REQUIRED TASK
Give all of the lines again, with nothing added or dropped.

++++ WORKING DATA ++++

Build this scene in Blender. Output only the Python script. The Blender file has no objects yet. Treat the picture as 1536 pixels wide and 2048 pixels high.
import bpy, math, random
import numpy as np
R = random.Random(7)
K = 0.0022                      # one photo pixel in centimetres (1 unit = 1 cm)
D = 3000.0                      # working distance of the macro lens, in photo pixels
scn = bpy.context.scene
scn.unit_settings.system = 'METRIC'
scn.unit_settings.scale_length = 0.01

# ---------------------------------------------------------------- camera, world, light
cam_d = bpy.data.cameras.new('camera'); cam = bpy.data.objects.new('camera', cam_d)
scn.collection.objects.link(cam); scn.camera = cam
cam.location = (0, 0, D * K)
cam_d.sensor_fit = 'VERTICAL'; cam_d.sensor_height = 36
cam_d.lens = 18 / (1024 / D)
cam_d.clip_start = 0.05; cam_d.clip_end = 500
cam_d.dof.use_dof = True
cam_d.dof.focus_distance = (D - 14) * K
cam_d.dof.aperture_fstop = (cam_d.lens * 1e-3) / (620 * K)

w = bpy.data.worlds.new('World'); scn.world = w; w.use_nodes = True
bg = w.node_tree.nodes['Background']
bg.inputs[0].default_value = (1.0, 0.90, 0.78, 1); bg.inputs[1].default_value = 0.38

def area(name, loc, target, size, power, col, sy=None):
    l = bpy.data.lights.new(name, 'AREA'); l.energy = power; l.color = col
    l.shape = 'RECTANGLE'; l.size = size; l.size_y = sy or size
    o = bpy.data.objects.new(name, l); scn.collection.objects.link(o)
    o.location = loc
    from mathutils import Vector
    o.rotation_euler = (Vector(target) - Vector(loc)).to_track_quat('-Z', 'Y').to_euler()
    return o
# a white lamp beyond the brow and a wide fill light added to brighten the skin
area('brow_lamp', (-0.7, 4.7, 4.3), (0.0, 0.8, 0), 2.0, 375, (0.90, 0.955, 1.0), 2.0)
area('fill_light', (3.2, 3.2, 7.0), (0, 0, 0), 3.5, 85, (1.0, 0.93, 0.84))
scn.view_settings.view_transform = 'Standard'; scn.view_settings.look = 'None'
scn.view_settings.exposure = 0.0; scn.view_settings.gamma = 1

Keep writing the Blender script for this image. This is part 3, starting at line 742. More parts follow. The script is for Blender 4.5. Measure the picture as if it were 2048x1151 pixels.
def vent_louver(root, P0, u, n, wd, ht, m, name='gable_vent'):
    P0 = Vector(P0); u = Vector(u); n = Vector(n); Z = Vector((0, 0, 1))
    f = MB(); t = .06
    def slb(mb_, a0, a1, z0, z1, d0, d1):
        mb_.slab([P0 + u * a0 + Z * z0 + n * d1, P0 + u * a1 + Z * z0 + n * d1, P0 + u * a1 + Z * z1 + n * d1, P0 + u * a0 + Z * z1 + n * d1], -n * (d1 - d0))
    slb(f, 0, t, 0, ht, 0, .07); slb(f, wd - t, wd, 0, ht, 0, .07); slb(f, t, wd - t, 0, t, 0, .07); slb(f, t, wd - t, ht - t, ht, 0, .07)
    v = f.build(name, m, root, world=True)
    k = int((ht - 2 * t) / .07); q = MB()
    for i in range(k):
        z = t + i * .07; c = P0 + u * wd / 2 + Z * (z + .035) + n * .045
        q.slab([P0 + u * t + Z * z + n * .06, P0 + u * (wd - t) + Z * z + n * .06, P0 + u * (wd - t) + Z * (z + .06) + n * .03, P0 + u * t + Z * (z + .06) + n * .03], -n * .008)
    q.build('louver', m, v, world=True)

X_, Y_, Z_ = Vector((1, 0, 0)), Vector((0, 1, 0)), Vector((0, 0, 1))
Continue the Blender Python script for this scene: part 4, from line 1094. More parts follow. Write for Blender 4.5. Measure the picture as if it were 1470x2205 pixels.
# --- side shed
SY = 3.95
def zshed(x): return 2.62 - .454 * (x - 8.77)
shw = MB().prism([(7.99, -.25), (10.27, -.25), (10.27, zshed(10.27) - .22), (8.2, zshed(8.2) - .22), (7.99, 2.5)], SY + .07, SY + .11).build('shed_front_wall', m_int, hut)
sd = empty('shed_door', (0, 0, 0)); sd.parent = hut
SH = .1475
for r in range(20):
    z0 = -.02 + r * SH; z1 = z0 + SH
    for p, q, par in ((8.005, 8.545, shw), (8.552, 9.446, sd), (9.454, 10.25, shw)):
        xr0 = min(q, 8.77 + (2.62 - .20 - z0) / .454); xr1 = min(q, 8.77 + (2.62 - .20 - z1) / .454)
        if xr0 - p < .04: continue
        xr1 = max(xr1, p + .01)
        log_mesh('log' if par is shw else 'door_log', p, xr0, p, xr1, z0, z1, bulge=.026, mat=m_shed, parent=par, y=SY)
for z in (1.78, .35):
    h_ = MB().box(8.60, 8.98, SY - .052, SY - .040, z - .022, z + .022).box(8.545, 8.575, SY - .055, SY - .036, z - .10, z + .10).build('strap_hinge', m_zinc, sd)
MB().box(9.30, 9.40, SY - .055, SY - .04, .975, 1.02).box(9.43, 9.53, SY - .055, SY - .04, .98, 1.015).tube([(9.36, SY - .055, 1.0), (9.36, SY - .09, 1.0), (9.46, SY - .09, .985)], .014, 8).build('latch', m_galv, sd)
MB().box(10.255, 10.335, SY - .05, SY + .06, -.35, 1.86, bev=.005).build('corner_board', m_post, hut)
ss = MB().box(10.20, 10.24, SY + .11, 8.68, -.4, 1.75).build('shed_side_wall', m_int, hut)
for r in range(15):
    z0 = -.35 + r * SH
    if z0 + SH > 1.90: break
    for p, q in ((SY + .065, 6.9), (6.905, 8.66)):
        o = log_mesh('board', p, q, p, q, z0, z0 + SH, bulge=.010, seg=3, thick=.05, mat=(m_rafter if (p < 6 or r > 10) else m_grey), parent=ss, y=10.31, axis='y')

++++

SOLUTION
Build this scene in Blender. Output only the Python script. The Blender file has no objects yet. Treat the picture as 1536 pixels wide and 2048 pixels high.
import bpy, math, random
import numpy as np
R = random.Random(7)
K = 0.0022                      # one photo pixel in centimetres (1 unit = 1 cm)
D = 3000.0                      # working distance of the macro lens, in photo pixels
scn = bpy.context.scene
scn.unit_settings.system = 'METRIC'
scn.unit_settings.scale_length = 0.01

# ---------------------------------------------------------------- camera, world, light
cam_d = bpy.data.cameras.new('camera'); cam = bpy.data.objects.new('camera', cam_d)
scn.collection.objects.link(cam); scn.camera = cam
cam.location = (0, 0, D * K)
cam_d.sensor_fit = 'VERTICAL'; cam_d.sensor_height = 36
cam_d.lens = 18 / (1024 / D)
cam_d.clip_start = 0.05; cam_d.clip_end = 500
cam_d.dof.use_dof = True
cam_d.dof.focus_distance = (D - 14) * K
cam_d.dof.aperture_fstop = (cam_d.lens * 1e-3) / (620 * K)

w = bpy.data.worlds.new('World'); scn.world = w; w.use_nodes = True
bg = w.node_tree.nodes['Background']
bg.inputs[0].default_value = (1.0, 0.90, 0.78, 1); bg.inputs[1].default_value = 0.38

def area(name, loc, target, size, power, col, sy=None):
    l = bpy.data.lights.new(name, 'AREA'); l.energy = power; l.color = col
    l.shape = 'RECTANGLE'; l.size = size; l.size_y = sy or size
    o = bpy.data.objects.new(name, l); scn.collection.objects.link(o)
    o.location = loc
    from mathutils import Vector
    o.rotation_euler = (Vector(target) - Vector(loc)).to_track_quat('-Z', 'Y').to_euler()
    return o
# a white lamp beyond the brow and a wide fill light added to brighten the skin
area('brow_lamp', (-0.7, 4.7, 4.3), (0.0, 0.8, 0), 2.0, 375, (0.90, 0.955, 1.0), 2.0)
area('fill_light', (3.2, 3.2, 7.0), (0, 0, 0), 3.5, 85, (1.0, 0.93, 0.84))
scn.view_settings.view_transform = 'Standard'; scn.view_settings.look = 'None'
scn.view_settings.exposure = 0.0; scn.view_settings.gamma = 1

Keep writing the Blender script for this image. This is part 3, starting at line 742. More parts follow. The script is for Blender 4.5. Measure the picture as if it were 2048x1151 pixels.
def vent_louver(root, P0, u, n, wd, ht, m, name='gable_vent'):
    P0 = Vector(P0); u = Vector(u); n = Vector(n); Z = Vector((0, 0, 1))
    f = MB(); t = .06
    def slb(mb_, a0, a1, z0, z1, d0, d1):
        mb_.slab([P0 + u * a0 + Z * z0 + n * d1, P0 + u * a1 + Z * z0 + n * d1, P0 + u * a1 + Z * z1 + n * d1, P0 + u * a0 + Z * z1 + n * d1], -n * (d1 - d0))
    slb(f, 0, t, 0, ht, 0, .07); slb(f, wd - t, wd, 0, ht, 0, .07); slb(f, t, wd - t, 0, t, 0, .07); slb(f, t, wd - t, ht - t, ht, 0, .07)
    v = f.build(name, m, root, world=True)
    k = int((ht - 2 * t) / .07); q = MB()
    for i in range(k):
        z = t + i * .07; c = P0 + u * wd / 2 + Z * (z + .035) + n * .045
        q.slab([P0 + u * t + Z * z + n * .06, P0 + u * (wd - t) + Z * z + n * .06, P0 + u * (wd - t) + Z * (z + .06) + n * .03, P0 + u * t + Z * (z + .06) + n * .03], -n * .008)
    q.build('louver', m, v, world=True)

X_, Y_, Z_ = Vector((1, 0, 0)), Vector((0, 1, 0)), Vector((0, 0, 1))
Continue the Blender Python script for this scene: part 4, from line 1094. More parts follow. Write for Blender 4.5. Measure the picture as if it were 1470x2205 pixels.
# --- side shed
SY = 3.95
def zshed(x): return 2.62 - .454 * (x - 8.77)
shw = MB().prism([(7.99, -.25), (10.27, -.25), (10.27, zshed(10.27) - .22), (8.2, zshed(8.2) - .22), (7.99, 2.5)], SY + .07, SY + .11).build('shed_front_wall', m_int, hut)
sd = empty('shed_door', (0, 0, 0)); sd.parent = hut
SH = .1475
for r in range(20):
    z0 = -.02 + r * SH; z1 = z0 + SH
    for p, q, par in ((8.005, 8.545, shw), (8.552, 9.446, sd), (9.454, 10.25, shw)):
        xr0 = min(q, 8.77 + (2.62 - .20 - z0) / .454); xr1 = min(q, 8.77 + (2.62 - .20 - z1) / .454)
        if xr0 - p < .04: continue
        xr1 = max(xr1, p + .01)
        log_mesh('log' if par is shw else 'door_log', p, xr0, p, xr1, z0, z1, bulge=.026, mat=m_shed, parent=par, y=SY)
for z in (1.78, .35):
    h_ = MB().box(8.60, 8.98, SY - .052, SY - .040, z - .022, z + .022).box(8.545, 8.575, SY - .055, SY - .036, z - .10, z + .10).build('strap_hinge', m_zinc, sd)
MB().box(9.30, 9.40, SY - .055, SY - .04, .975, 1.02).box(9.43, 9.53, SY - .055, SY - .04, .98, 1.015).tube([(9.36, SY - .055, 1.0), (9.36, SY - .09, 1.0), (9.46, SY - .09, .985)], .014, 8).build('latch', m_galv, sd)
MB().box(10.255, 10.335, SY - .05, SY + .06, -.35, 1.86, bev=.005).build('corner_board', m_post, hut)
ss = MB().box(10.20, 10.24, SY + .11, 8.68, -.4, 1.75).build('shed_side_wall', m_int, hut)
for r in range(15):
    z0 = -.35 + r * SH
    if z0 + SH > 1.90: break
    for p, q in ((SY + .065, 6.9), (6.905, 8.66)):
        o = log_mesh('board', p, q, p, q, z0, z0 + SH, bulge=.010, seg=3, thick=.05, mat=(m_rafter if (p < 6 or r > 10) else m_grey), parent=ss, y=10.31, axis='y')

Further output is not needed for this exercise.